» Exercise brief:
From the line that includes "cc = np.array(cols[0])" to the last line of the records that follow, copy every line exactly and nothing more, omitting pictures.

-- Start of Input for this task --

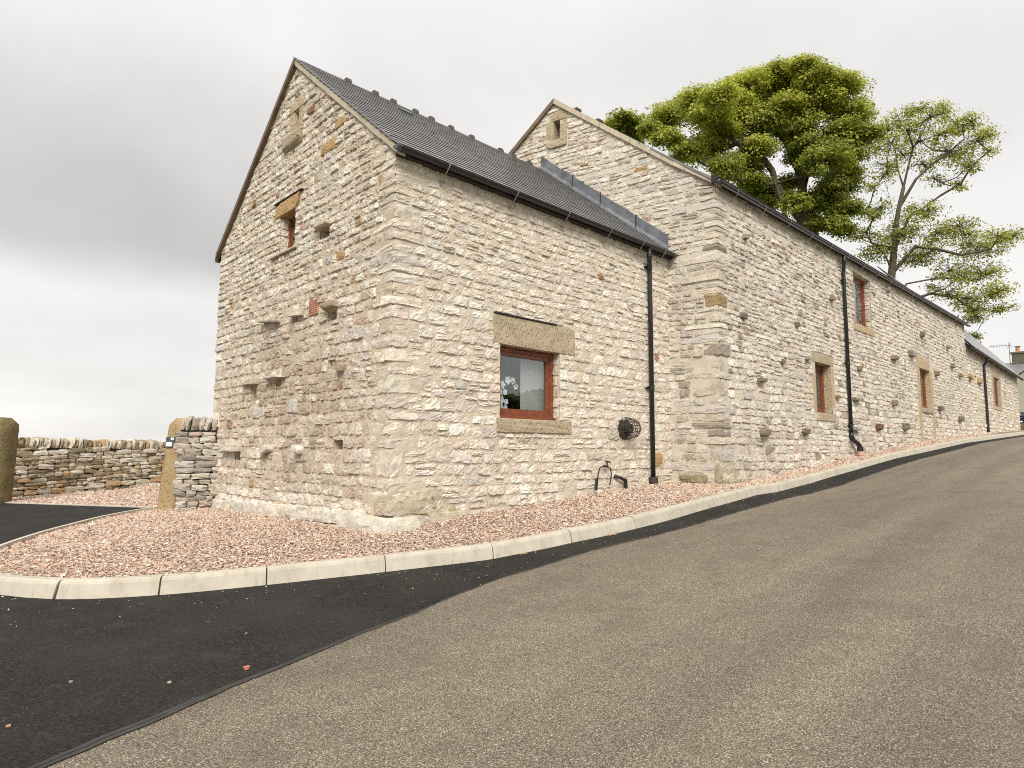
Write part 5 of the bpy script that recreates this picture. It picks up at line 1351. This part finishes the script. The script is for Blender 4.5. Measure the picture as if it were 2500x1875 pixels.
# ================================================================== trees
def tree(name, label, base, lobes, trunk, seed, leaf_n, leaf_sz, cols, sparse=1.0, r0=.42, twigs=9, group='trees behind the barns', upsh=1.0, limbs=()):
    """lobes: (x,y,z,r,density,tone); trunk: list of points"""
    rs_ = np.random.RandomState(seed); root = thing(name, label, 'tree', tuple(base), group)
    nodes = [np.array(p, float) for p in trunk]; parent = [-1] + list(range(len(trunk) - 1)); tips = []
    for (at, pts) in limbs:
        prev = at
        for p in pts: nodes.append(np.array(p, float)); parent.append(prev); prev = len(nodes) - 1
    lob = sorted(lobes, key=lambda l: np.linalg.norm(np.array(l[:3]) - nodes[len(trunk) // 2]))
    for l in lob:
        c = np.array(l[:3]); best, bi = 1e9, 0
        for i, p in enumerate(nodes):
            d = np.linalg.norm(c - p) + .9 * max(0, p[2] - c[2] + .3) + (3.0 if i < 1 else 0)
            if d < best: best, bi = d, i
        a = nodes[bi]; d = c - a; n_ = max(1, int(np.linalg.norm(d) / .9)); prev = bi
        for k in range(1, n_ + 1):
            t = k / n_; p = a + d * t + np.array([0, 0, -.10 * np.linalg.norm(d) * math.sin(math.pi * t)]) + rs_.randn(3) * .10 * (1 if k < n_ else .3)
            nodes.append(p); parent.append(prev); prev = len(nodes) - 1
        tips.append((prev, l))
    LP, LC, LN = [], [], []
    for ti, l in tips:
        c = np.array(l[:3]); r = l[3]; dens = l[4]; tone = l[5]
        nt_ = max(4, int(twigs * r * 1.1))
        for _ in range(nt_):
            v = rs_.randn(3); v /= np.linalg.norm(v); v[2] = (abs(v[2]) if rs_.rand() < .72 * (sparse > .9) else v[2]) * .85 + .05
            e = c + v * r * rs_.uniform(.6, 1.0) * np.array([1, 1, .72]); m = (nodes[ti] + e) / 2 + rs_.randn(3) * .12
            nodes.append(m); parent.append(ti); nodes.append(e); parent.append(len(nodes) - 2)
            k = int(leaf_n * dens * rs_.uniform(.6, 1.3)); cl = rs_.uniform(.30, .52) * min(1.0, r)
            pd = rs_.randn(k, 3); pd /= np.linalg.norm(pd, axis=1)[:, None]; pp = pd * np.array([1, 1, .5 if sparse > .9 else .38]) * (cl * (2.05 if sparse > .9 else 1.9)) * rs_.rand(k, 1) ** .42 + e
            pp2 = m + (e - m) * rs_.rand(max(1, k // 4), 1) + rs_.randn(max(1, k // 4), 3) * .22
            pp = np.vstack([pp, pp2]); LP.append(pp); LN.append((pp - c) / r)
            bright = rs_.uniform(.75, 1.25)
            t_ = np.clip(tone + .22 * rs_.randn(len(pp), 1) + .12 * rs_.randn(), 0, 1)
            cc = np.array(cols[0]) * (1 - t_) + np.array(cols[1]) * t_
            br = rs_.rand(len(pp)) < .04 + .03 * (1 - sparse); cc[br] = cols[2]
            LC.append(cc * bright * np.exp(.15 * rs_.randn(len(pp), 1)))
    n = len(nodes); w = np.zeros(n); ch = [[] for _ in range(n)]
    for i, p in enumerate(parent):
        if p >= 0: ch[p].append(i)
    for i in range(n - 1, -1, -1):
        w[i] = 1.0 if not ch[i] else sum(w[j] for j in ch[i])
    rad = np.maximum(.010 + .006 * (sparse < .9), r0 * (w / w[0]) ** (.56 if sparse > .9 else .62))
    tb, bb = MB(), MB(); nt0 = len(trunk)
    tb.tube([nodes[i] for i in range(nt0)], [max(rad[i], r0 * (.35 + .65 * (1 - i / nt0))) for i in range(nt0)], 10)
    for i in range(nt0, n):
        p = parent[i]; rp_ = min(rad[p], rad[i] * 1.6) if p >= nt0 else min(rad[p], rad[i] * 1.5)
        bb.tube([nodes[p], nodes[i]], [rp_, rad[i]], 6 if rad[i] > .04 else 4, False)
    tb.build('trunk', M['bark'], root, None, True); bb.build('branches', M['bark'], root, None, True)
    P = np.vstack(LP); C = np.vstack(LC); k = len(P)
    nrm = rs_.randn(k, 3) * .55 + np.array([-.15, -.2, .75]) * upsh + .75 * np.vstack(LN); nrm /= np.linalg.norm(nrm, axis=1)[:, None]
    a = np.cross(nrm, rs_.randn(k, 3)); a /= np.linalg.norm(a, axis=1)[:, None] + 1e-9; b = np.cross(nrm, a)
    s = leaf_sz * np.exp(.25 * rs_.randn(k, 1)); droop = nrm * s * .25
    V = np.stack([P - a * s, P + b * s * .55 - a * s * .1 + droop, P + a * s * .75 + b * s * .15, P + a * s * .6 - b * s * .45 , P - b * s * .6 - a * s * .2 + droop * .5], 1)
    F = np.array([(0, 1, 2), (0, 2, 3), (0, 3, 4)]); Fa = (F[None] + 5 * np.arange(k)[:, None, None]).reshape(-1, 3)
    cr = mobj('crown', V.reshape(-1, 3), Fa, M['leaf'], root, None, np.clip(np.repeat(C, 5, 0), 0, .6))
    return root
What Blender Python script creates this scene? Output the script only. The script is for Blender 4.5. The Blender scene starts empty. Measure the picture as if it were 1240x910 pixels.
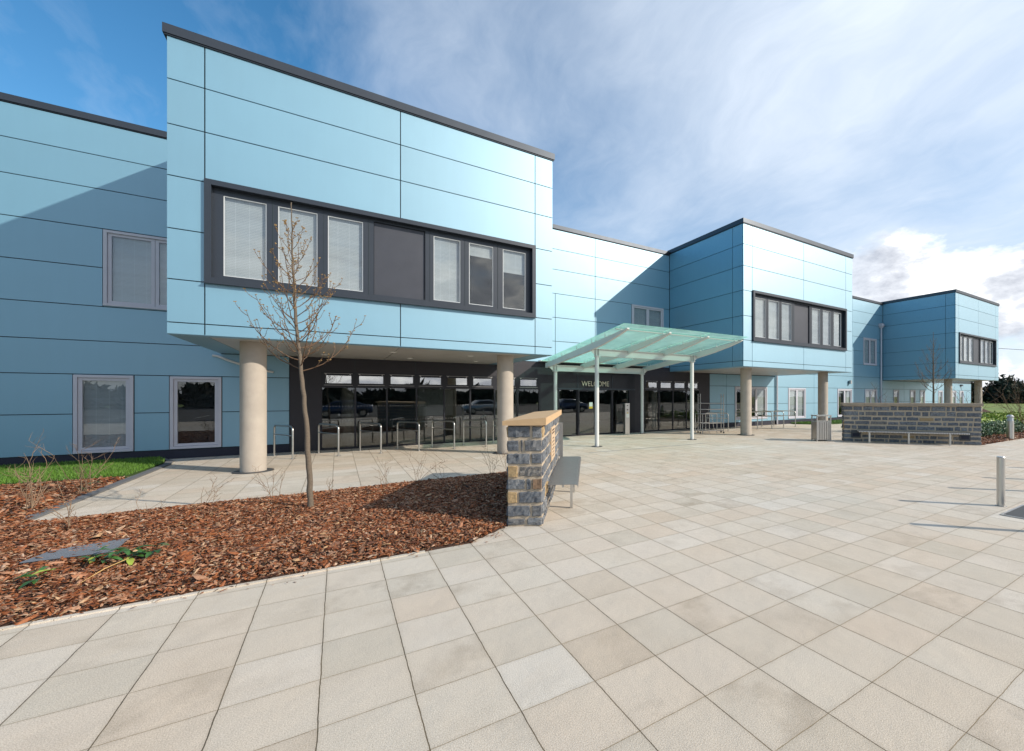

-- End of Input for this task --

» Complete response:
            cc = np.array(cols[0]) * (1 - t_) + np.array(cols[1]) * t_
            br = rs_.rand(len(pp)) < .04 + .03 * (1 - sparse); cc[br] = cols[2]
            LC.append(cc * bright * np.exp(.15 * rs_.randn(len(pp), 1)))
    n = len(nodes); w = np.zeros(n); ch = [[] for _ in range(n)]
    for i, p in enumerate(parent):
        if p >= 0: ch[p].append(i)
    for i in range(n - 1, -1, -1):
        w[i] = 1.0 if not ch[i] else sum(w[j] for j in ch[i])
    rad = np.maximum(.010 + .006 * (sparse < .9), r0 * (w / w[0]) ** (.56 if sparse > .9 else .62))
    tb, bb = MB(), MB(); nt0 = len(trunk)
    tb.tube([nodes[i] for i in range(nt0)], [max(rad[i], r0 * (.35 + .65 * (1 - i / nt0))) for i in range(nt0)], 10)
    for i in range(nt0, n):
        p = parent[i]; rp_ = min(rad[p], rad[i] * 1.6) if p >= nt0 else min(rad[p], rad[i] * 1.5)
        bb.tube([nodes[p], nodes[i]], [rp_, rad[i]], 6 if rad[i] > .04 else 4, False)
    tb.build('trunk', M['bark'], root, None, True); bb.build('branches', M['bark'], root, None, True)
    P = np.vstack(LP); C = np.vstack(LC); k = len(P)
    nrm = rs_.randn(k, 3) * .55 + np.array([-.15, -.2, .75]) * upsh + .75 * np.vstack(LN); nrm /= np.linalg.norm(nrm, axis=1)[:, None]
    a = np.cross(nrm, rs_.randn(k, 3)); a /= np.linalg.norm(a, axis=1)[:, None] + 1e-9; b = np.cross(nrm, a)
    s = leaf_sz * np.exp(.25 * rs_.randn(k, 1)); droop = nrm * s * .25
    V = np.stack([P - a * s, P + b * s * .55 - a * s * .1 + droop, P + a * s * .75 + b * s * .15, P + a * s * .6 - b * s * .45 , P - b * s * .6 - a * s * .2 + droop * .5], 1)
    F = np.array([(0, 1, 2), (0, 2, 3), (0, 3, 4)]); Fa = (F[None] + 5 * np.arange(k)[:, None, None]).reshape(-1, 3)
    cr = mobj('crown', V.reshape(-1, 3), Fa, M['leaf'], root, None, np.clip(np.repeat(C, 5, 0), 0, .6))
    return root
What Blender Python script creates this scene? Output the script only. The script is for Blender 4.5. The Blender scene starts empty. Measure the picture as if it were 1240x910 pixels.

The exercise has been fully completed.